Thursday, May 6, 2021

Shit I Don't Understand Vol. 2


There's a well known maxim in business, "always be the dumbest guy in the room." 

This has never been a problem for me. For while I may excel as stupid things like trivia contests or Living Room Jeopardy and know a little about a lot of things, there's are many more things I know nothing about. 

And I'm not ashamed to admit it. I am sincerely dumb.

A few weeks ago I started a new themed series here on R17 about Shit I Don't Understand. And as I stated at the onset there will be plenty of shit to come.

So let's get started.

Vinyl Records

If you haven't already guessed that's an election microscope photo -- whatever the fuck that means -- of a turntable stylus gliding across the groove of a vinyl record and magically reproducing music, anything from Rachminanoff's Piano Concerto #3 to Led Zeppelin's repetitive but majestic Kashmir. 
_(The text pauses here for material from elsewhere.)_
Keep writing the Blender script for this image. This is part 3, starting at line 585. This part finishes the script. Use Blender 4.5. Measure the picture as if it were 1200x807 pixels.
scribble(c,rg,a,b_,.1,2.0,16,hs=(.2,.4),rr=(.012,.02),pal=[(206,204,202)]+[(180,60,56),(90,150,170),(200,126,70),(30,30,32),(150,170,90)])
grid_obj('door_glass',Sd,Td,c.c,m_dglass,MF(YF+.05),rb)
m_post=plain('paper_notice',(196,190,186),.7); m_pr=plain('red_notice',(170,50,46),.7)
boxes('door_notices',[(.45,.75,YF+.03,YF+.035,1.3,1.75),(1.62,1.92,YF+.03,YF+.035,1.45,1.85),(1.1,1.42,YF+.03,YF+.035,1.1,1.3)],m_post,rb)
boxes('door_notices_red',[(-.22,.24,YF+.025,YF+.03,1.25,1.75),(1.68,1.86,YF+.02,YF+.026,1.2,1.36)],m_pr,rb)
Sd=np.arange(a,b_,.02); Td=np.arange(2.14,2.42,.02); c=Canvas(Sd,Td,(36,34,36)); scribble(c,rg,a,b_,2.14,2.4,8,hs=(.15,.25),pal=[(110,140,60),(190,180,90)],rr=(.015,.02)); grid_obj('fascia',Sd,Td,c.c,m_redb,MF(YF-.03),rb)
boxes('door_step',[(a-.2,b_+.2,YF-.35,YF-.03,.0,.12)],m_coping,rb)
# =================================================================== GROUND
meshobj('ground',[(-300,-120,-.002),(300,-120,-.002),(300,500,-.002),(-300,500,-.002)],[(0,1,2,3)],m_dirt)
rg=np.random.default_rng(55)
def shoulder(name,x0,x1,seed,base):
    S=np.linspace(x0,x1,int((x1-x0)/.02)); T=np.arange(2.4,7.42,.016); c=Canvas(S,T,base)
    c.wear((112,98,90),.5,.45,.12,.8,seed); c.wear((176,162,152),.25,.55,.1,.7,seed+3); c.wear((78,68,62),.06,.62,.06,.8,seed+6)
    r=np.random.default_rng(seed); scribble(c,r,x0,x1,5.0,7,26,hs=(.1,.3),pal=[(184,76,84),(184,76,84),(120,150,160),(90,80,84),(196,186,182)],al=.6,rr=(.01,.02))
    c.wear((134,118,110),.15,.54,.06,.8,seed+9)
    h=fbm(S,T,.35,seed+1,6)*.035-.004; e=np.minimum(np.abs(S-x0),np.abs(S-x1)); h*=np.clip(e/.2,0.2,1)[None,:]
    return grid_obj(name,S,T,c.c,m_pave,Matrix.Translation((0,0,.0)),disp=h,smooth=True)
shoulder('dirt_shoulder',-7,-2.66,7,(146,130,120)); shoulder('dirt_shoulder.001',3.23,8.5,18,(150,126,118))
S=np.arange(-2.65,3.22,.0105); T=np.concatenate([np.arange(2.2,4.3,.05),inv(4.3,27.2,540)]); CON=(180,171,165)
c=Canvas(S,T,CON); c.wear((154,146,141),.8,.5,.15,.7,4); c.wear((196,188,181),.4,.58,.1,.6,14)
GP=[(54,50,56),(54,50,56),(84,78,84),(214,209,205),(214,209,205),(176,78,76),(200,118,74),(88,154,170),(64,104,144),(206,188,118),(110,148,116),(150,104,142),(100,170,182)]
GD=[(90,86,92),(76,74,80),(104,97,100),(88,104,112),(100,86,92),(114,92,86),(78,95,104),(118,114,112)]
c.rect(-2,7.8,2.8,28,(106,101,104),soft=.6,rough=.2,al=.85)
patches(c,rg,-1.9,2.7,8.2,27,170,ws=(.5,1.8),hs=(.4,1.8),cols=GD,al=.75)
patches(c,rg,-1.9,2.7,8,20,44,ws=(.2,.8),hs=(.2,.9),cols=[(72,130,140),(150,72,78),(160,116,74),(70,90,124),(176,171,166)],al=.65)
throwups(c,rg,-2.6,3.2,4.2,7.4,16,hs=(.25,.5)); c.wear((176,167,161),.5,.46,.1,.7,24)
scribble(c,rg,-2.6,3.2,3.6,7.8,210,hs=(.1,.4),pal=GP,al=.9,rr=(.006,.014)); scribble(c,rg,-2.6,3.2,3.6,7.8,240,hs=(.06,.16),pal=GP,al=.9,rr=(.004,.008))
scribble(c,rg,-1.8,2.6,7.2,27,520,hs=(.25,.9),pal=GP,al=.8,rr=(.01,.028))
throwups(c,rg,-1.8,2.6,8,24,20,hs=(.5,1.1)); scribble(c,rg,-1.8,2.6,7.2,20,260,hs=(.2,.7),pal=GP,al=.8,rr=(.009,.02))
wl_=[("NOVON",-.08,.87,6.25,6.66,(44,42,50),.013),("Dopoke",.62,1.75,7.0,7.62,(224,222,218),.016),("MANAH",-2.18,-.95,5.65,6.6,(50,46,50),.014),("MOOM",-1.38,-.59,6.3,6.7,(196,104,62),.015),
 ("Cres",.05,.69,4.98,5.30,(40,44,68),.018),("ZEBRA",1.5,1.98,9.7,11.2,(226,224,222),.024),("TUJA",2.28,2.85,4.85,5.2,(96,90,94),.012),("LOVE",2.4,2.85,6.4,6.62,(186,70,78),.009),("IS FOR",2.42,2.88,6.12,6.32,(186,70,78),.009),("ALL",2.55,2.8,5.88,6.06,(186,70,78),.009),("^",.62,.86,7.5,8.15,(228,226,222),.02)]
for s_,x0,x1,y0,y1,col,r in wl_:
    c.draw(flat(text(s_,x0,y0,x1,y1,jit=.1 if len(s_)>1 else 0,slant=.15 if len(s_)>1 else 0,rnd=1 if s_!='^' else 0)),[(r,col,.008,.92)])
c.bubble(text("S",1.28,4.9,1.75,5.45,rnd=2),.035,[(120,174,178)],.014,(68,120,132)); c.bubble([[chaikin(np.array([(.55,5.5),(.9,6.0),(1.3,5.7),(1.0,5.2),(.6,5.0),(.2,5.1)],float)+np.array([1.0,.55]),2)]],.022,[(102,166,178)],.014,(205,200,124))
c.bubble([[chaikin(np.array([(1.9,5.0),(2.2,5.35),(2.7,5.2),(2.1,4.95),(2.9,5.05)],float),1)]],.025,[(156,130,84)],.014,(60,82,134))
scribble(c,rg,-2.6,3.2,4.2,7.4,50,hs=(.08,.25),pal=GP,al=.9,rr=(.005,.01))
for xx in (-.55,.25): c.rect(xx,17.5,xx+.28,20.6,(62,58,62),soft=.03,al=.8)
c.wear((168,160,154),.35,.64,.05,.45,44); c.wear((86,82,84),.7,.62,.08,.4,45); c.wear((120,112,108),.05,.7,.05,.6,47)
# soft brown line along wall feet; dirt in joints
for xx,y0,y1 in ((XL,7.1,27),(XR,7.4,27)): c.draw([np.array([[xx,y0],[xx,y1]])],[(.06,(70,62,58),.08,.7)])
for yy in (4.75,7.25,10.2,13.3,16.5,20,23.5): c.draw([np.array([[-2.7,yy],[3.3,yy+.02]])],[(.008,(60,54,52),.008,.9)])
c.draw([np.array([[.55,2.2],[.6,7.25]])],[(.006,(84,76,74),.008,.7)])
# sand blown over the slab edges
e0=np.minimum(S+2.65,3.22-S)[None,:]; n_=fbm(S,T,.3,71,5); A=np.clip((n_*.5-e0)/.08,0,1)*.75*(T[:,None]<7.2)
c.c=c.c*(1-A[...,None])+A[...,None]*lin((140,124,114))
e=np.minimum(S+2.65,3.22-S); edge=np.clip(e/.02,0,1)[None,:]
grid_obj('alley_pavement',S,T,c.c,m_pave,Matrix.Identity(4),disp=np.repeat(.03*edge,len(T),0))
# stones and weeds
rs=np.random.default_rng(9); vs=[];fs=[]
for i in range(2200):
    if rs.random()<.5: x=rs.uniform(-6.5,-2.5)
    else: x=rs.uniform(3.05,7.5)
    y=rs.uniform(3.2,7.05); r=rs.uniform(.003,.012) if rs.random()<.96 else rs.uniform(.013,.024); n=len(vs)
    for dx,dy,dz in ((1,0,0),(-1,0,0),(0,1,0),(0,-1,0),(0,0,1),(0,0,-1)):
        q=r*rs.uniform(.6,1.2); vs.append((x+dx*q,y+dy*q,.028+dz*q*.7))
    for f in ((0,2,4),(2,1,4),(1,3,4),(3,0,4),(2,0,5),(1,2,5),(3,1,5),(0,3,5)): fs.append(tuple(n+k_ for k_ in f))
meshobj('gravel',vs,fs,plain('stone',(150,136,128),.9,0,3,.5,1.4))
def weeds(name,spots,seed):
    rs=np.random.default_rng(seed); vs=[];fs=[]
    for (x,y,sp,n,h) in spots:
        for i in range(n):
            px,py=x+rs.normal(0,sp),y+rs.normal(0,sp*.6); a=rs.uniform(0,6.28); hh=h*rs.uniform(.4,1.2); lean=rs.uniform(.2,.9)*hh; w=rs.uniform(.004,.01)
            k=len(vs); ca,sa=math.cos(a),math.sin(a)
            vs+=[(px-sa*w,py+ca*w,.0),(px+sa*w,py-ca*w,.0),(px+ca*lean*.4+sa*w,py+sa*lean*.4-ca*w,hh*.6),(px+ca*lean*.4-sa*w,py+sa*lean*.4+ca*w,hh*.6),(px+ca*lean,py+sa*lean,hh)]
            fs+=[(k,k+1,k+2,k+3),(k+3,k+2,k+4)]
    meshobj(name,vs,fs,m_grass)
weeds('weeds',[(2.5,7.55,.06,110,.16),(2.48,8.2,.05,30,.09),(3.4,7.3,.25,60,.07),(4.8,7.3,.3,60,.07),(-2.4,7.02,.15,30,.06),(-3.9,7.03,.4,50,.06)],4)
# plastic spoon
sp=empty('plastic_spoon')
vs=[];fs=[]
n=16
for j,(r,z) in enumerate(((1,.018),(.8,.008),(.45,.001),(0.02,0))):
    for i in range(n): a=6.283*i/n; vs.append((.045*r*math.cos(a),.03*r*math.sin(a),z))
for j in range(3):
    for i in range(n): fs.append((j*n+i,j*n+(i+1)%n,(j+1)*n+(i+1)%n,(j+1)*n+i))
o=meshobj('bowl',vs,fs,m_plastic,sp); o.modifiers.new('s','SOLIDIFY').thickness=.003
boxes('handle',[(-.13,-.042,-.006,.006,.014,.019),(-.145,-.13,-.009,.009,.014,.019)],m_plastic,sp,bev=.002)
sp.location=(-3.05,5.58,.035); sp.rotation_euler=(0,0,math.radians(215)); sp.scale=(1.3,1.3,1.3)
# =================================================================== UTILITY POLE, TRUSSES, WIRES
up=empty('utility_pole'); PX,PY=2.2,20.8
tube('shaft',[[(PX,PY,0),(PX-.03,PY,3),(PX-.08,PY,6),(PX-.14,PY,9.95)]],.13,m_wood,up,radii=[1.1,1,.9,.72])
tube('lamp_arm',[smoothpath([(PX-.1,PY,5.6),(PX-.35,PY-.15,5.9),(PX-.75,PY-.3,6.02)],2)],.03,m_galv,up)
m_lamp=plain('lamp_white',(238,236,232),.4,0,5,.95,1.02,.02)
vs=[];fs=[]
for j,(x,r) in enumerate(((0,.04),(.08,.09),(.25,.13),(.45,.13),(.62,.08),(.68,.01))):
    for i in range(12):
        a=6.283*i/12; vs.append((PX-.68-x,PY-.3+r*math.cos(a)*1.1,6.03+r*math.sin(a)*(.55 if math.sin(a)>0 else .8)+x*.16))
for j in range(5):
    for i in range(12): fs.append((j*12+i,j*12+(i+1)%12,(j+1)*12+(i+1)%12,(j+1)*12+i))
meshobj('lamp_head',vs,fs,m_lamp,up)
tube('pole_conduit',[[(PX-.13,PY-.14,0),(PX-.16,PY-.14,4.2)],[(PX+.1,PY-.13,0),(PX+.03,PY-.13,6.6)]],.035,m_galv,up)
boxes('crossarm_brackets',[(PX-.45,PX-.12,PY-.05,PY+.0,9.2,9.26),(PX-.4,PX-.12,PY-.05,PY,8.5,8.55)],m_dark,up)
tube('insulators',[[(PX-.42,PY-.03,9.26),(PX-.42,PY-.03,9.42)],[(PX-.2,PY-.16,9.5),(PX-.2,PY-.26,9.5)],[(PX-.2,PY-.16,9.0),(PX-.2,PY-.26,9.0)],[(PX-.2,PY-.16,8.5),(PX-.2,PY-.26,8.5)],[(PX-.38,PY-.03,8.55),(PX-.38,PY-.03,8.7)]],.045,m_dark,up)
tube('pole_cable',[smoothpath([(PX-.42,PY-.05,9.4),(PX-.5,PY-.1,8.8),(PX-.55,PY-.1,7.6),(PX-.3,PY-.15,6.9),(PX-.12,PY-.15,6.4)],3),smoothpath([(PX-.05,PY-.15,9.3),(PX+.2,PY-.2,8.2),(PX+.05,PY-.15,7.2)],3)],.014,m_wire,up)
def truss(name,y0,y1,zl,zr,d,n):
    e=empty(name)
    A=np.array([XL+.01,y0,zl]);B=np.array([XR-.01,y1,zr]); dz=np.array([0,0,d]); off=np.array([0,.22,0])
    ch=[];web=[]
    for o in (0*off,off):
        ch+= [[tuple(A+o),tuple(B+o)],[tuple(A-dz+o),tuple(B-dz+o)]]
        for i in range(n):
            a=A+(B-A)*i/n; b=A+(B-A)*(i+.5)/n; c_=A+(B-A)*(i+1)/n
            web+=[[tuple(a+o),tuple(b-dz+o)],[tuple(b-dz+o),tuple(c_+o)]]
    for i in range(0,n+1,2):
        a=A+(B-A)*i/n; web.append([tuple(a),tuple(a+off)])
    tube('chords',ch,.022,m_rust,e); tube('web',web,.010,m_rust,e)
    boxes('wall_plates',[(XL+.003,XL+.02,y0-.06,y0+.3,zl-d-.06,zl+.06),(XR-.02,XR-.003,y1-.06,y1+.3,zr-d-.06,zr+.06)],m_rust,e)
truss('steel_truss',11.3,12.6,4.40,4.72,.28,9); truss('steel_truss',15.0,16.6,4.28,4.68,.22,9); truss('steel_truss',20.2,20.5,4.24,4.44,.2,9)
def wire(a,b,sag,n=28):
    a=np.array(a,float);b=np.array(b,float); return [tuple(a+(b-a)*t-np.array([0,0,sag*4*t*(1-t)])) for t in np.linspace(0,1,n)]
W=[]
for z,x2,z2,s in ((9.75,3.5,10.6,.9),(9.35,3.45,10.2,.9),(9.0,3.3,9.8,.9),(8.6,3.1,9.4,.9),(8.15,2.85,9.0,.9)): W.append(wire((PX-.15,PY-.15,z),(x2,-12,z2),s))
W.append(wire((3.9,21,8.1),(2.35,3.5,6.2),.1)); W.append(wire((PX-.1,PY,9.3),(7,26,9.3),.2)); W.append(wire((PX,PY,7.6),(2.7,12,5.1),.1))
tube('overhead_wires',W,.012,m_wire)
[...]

How does it do that? How does dragging a pointy needle across 8 cents worth piece of heated molded plastic recreate music? I know it has something to do with electromagnetism or something I might have learned about in Physics 101 while at Syracuse University, but that class was at 8 o'clock in the morning and it was always snowing, so I opted for Jewish Fictional Humor on Tuesdays and Thursdays at a more civil hour in the afternoon. In a building close to my dorm.

In that same vein...

Cameras

This is also above my intellectual pay grade. In its most primitive form, there's a magic piece of chemically treated paper, film, that's tucked inside an enclosed dark box. And for a split second an aperture opens up, allowing light to enter the camera through a lens, which then imprints the fleeting light onto the film which is then later treated with more chemicals to reveal a photo, seeing exactly what the human eye can see. Like a man on a horse. Or a naked lady putting on her knickers. 

What kind of satanic wizardry is this?

And finally...

Cellphones

There's a good chance you're reading this blog while on your cellphone. Maybe you're on a train in NYC -- isn't it nice we're returning to normal -- or maybe you're on the west coast, sitting in your bathroom and "launching a lifeboat off the SS Assitania", but have you ever given a moment's thought to the smartness of your smartphone. 

Not only are the words I wrote last Saturday morning ringing through your head on this fine Thursday morning, but if you wanted to reach out to me and file an objection about my crass language and imagery you could do so in a microsecond. And even more astounding, I could receive it in less time than it takes for me to say, "I object to your objection" and colorfully regale you about the overreach of wokeness and woke culture.

I do hope you are enjoying Shit I Don't Understand, because believe me, this is just the tip of the Siegel Imbecile Iceberg.